Si ce paragraphe était déjà difficile pour vous, tenez bon car la suite s’annonce être un peu plus floue…
Au début de toute mythologie, il y a le chaos. Pour les Grecs, du Chaos sont nées cinq divinités : Nyx (la nuit), Gaïa (la terre), l’Erèbe (les ténèbres), le Tartare (un genre de volcan prison) et celui qui nous intéresse, Éros (l’amour). Sans lui, tous les dieux n’auraient jamais vu le jour : c’est celui qui rapproche deux êtres, qui les unit et qui leur permet donc de procréer. S’il n’avait pas insufflé l’idée à ses frères et sœurs (que nous avons cités plus tôt) de s’unir, le panthéon que nous connaissons serait bien différent, sûrement moins grand et plus ordonné. Mais son pouvoir ne s’arrête pas aux dieux ni aux humains, il s’étend jusqu’aux animaux, végétaux, minéraux, liquides et fluides… Éros unit tout, son pouvoir est infini, plus grand que celui de Thanos !
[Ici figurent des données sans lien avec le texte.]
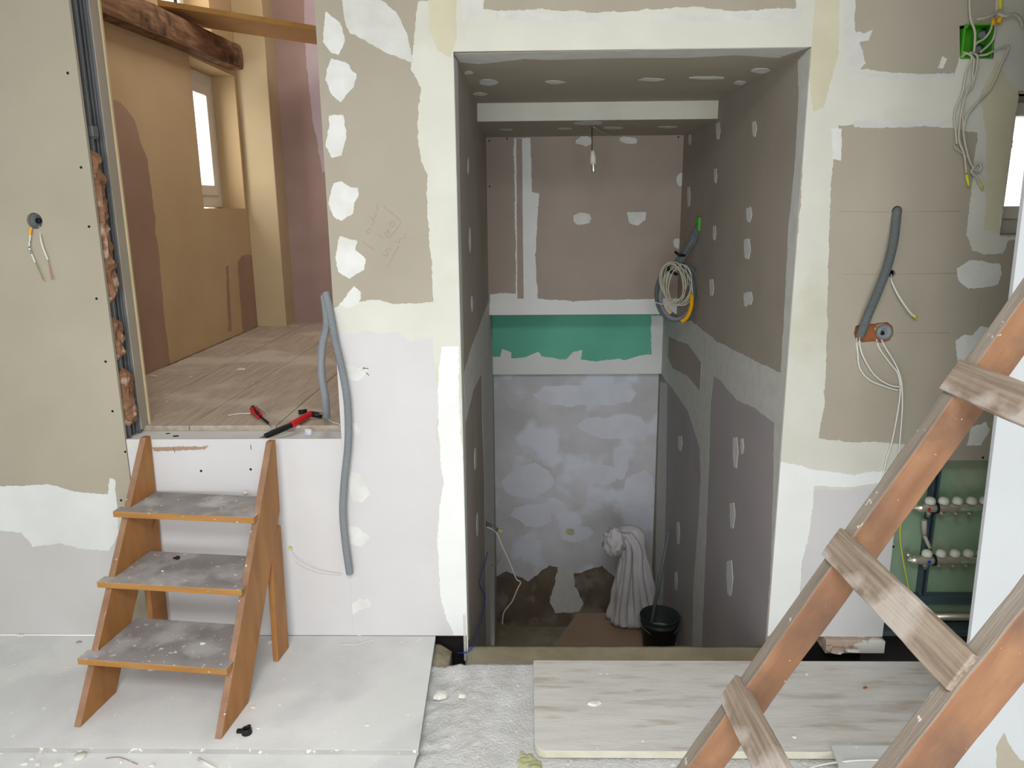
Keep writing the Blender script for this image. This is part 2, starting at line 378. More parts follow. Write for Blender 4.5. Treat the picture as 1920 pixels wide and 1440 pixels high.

Chaque héros a un némésis, et Éros ne déroge pas à la règle : il a pour rival Antéros, dont l’origine est méconnu voire inexistante, mais on attribue par commodité sa naissance aux dieux Aphrodite et Arès, ce qui ferait d’Antéros le frère de Cupidon. Grâce à des compétences élevées en étymologie, nous remarquons que le nom de ce dieux est composé de la racine “éros” mais aussi du préfixe “ant-” ayant pour signification “opposé à”. Antéros est donc le contraire d’Éros, le désamour, la répulsion. Son rôle n’est pas d’unir mais de désunir. Son pouvoir est aussi fort que celui d’Éros, il peut séparer toute chose. C’est un peu à cause de lui que Brad Pitt et Angelina Jolie ont divorcé… Mais son pouvoir n’est pas que néfaste car c’est lui qui empêche deux êtres de natures totalement opposées de s’unir. Grâce à lui, le monde ne retombe pas dans le chaos. Ensemble ils sont l’équilibre entre l’attraction et la répulsion, nécessaire au bon maintien de l’ordre du monde.
Une autre interprétation du nom d’Antéros vient bouleverser cette théorie, en effet le préfixe “ant-” pourrait tout aussi signifier “en retour”. C’est alors une autre dynamique qui se met en place : Éros serait le dieu de l’amour, et Antéros serait l’incarnation de l’amour réciproque ; celui qui confond les amants en un seul corps, celui que l’on espère, celui que l’on cherche car aimer c’est agréable, mais être aimé en retour c’est formidable ! D’ailleurs dans cette interprétation Antéros punit ceux qui se moquent de l’amour.
Ce mythe ne sera sûrement pas suffisant pour vous permettre de déclarer votre flamme à votre dulciné.e, mais vous serez au moins en mesure de le lui raconter. Il est temps de refermer le livre poussiéreux des mythologies, mais nous l’ouvrirons à nouveau, bientôt, pour un autre mythe.